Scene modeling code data
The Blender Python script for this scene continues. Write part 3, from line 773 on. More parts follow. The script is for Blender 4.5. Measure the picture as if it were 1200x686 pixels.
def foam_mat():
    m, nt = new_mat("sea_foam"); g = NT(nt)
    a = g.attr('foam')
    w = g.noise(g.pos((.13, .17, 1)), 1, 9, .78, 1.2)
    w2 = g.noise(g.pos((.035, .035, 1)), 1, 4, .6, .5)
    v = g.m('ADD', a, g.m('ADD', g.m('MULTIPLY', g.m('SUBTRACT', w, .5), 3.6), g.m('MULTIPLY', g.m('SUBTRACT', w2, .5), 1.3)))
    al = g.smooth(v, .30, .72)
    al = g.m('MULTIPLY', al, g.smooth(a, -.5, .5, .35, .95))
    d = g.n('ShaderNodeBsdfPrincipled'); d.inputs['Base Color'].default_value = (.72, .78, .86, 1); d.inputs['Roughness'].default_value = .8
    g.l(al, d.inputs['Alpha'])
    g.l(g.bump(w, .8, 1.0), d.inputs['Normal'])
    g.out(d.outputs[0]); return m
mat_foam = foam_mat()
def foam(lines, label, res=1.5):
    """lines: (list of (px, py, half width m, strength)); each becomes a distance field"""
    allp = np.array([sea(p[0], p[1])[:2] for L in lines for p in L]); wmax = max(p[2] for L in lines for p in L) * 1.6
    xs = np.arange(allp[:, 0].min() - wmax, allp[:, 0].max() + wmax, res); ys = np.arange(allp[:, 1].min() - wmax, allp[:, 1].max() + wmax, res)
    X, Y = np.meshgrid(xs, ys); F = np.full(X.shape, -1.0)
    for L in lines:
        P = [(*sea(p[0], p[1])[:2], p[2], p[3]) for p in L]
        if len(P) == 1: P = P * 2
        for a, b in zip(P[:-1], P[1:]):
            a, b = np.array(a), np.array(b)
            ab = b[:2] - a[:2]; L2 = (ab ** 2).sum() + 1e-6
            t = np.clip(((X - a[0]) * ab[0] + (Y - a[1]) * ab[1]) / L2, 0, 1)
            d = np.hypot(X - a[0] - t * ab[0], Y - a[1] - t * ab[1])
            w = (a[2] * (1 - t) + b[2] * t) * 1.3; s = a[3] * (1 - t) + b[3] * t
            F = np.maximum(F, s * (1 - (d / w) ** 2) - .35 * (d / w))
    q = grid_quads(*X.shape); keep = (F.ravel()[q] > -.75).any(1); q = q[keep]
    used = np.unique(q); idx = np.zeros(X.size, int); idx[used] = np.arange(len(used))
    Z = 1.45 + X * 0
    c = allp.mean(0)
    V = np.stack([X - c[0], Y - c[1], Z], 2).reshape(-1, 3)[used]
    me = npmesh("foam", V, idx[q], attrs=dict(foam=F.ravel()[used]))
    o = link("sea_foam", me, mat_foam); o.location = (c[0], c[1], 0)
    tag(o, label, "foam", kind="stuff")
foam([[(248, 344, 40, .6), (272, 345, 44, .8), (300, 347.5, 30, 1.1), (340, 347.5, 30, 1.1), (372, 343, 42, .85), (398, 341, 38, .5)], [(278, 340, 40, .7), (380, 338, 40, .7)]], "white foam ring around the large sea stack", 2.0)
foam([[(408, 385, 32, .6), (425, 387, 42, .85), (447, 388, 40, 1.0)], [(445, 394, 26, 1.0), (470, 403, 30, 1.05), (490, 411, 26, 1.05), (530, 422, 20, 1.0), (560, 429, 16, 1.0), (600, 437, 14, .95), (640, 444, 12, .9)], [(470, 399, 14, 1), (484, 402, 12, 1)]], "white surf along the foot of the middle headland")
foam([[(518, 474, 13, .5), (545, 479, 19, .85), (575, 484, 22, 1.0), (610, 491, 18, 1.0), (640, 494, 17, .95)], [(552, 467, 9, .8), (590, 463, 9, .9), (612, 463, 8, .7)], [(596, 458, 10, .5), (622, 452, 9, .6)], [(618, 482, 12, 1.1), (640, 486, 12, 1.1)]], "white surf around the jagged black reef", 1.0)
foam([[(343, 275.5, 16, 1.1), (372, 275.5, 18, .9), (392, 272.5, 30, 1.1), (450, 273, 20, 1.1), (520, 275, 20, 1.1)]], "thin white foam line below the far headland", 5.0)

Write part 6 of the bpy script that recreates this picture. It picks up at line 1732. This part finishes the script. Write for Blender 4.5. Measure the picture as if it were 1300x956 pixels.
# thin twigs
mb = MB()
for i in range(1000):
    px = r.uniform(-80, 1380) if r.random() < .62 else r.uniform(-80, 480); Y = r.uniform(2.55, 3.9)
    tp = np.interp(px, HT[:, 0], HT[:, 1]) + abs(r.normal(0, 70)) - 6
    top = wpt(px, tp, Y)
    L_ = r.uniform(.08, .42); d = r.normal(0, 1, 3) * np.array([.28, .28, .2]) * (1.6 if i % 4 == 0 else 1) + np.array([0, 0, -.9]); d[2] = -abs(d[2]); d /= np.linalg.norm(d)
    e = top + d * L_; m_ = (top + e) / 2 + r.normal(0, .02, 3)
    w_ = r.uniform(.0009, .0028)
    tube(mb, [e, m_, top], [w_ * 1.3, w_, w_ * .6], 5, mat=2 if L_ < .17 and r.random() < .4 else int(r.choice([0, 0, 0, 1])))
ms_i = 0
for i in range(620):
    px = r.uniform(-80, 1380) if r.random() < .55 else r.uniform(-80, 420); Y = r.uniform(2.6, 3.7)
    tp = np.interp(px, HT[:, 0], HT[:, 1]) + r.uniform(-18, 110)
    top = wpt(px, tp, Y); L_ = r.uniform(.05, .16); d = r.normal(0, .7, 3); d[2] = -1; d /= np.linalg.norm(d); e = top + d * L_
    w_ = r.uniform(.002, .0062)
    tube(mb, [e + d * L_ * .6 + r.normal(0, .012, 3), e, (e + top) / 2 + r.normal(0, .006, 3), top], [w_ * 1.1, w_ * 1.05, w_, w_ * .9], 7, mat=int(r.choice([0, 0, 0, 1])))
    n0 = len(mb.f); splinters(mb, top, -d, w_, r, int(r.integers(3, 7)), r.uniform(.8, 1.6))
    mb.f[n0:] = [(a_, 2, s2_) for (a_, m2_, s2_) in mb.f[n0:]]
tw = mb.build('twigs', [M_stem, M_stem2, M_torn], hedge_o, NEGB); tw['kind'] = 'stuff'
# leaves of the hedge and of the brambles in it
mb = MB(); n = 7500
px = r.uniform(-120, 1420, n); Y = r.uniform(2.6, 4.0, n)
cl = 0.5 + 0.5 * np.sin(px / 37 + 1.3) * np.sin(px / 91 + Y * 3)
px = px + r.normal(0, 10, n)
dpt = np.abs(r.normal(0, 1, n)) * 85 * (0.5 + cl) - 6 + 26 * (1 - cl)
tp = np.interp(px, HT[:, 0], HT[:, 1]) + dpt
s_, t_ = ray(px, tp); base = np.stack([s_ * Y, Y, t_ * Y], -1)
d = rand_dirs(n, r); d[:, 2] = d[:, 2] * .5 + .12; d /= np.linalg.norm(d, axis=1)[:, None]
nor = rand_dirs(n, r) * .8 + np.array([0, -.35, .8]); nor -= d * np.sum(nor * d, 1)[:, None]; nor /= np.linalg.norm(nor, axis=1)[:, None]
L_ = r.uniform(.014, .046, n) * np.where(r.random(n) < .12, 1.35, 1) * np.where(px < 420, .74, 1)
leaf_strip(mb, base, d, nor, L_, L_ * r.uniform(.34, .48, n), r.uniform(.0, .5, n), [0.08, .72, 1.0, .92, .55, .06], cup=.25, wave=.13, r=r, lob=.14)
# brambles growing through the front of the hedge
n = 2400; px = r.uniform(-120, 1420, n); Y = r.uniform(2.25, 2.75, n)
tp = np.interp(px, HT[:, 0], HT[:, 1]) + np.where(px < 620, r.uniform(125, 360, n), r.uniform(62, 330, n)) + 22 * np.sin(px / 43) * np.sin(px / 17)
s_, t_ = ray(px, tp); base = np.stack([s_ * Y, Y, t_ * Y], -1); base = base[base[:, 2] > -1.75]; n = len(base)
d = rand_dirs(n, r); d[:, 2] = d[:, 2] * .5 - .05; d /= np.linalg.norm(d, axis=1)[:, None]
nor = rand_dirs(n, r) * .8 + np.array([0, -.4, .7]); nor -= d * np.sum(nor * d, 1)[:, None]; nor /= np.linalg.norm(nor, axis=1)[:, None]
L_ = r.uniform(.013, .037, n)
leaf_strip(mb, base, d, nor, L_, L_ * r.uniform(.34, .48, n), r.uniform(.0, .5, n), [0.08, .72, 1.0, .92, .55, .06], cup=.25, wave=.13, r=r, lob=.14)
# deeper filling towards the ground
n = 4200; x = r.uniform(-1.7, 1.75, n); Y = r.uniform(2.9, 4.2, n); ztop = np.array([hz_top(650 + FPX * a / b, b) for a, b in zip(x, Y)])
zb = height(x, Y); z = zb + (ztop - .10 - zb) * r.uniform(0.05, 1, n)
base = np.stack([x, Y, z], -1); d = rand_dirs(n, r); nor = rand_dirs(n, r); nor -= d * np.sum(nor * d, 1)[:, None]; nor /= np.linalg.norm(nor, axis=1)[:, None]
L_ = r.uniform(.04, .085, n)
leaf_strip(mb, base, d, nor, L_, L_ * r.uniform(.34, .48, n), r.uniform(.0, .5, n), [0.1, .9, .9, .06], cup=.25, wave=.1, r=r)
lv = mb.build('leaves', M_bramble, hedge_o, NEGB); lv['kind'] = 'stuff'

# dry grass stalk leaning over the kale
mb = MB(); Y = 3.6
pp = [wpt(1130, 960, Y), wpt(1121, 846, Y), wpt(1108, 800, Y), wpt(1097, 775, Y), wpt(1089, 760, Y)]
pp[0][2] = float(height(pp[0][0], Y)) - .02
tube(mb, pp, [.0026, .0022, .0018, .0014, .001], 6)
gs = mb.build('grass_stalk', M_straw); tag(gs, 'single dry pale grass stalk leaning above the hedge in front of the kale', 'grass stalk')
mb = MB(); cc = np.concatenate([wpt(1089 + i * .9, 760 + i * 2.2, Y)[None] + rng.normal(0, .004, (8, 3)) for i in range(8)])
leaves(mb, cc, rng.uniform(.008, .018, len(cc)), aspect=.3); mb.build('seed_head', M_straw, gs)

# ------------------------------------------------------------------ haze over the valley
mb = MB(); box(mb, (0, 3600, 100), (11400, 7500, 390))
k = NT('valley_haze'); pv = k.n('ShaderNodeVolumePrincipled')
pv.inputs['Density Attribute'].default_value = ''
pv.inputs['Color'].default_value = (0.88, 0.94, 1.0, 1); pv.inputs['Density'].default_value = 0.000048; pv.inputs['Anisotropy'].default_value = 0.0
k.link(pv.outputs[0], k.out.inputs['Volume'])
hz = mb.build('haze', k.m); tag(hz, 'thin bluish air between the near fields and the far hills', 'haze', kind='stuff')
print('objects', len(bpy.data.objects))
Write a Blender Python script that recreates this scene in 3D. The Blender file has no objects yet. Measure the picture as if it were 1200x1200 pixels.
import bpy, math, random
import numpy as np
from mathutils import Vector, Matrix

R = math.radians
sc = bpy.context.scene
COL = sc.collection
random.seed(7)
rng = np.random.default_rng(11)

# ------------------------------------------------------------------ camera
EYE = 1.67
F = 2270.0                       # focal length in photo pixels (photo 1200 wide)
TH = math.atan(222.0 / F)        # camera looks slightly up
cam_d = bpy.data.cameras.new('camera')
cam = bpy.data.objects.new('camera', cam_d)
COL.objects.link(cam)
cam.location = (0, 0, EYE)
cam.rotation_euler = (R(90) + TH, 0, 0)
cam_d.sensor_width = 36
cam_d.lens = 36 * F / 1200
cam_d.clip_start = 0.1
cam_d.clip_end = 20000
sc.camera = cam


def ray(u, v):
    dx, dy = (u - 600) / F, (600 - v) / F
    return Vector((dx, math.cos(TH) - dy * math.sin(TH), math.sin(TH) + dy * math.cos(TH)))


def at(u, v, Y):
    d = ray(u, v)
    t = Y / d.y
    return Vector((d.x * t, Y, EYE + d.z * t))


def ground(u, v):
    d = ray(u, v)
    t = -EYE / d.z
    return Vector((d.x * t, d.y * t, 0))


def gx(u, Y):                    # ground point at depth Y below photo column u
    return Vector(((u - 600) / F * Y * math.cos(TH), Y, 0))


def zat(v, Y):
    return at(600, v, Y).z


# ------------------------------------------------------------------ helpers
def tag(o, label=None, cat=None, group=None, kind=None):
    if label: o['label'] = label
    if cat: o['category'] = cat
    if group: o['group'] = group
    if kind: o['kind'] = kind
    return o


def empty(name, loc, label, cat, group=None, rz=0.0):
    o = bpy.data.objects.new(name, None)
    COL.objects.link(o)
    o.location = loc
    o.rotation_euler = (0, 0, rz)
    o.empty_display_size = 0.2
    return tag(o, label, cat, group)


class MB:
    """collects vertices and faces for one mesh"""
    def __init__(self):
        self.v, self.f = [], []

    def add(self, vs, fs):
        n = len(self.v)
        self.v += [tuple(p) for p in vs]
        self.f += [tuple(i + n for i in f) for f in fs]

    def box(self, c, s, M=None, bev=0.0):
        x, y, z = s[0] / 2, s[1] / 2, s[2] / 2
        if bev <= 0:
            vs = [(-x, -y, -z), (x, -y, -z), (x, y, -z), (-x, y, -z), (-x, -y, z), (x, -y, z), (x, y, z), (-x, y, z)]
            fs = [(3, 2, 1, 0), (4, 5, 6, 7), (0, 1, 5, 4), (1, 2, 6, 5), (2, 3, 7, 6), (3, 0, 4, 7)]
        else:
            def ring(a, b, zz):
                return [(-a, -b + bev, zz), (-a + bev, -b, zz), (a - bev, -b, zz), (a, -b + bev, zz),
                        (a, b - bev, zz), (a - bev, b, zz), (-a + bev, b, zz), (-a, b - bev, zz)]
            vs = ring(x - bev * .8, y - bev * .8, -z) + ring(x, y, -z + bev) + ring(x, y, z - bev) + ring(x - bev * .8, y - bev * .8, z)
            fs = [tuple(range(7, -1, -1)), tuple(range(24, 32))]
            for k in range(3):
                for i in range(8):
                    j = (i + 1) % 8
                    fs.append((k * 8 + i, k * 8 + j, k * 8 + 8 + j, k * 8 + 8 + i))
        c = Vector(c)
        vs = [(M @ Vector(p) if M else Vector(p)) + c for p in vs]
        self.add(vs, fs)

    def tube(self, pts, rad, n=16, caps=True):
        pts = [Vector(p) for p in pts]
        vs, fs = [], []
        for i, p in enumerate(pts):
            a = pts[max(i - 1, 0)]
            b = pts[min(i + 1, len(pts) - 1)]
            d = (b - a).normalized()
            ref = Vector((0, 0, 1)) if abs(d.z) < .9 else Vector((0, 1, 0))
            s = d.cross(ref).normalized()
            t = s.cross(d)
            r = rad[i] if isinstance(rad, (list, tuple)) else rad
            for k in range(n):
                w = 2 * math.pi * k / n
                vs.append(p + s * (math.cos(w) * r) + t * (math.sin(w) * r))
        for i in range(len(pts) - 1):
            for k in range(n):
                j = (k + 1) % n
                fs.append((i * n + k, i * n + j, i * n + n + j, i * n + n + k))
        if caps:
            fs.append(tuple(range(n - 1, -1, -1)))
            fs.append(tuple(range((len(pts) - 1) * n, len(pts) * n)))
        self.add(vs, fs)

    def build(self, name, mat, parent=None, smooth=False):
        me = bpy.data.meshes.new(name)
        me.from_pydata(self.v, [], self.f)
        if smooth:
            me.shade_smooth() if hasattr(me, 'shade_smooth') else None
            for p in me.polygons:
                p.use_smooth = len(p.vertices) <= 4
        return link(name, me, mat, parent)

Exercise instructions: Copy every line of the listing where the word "Measure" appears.

Written response:
The Blender Python script for this scene continues. Write part 3, from line 773 on. More parts follow. The script is for Blender 4.5. Measure the picture as if it were 1200x686 pixels.
Write part 6 of the bpy script that recreates this picture. It picks up at line 1732. This part finishes the script. Write for Blender 4.5. Measure the picture as if it were 1300x956 pixels.
Write a Blender Python script that recreates this scene in 3D. The Blender file has no objects yet. Measure the picture as if it were 1200x1200 pixels.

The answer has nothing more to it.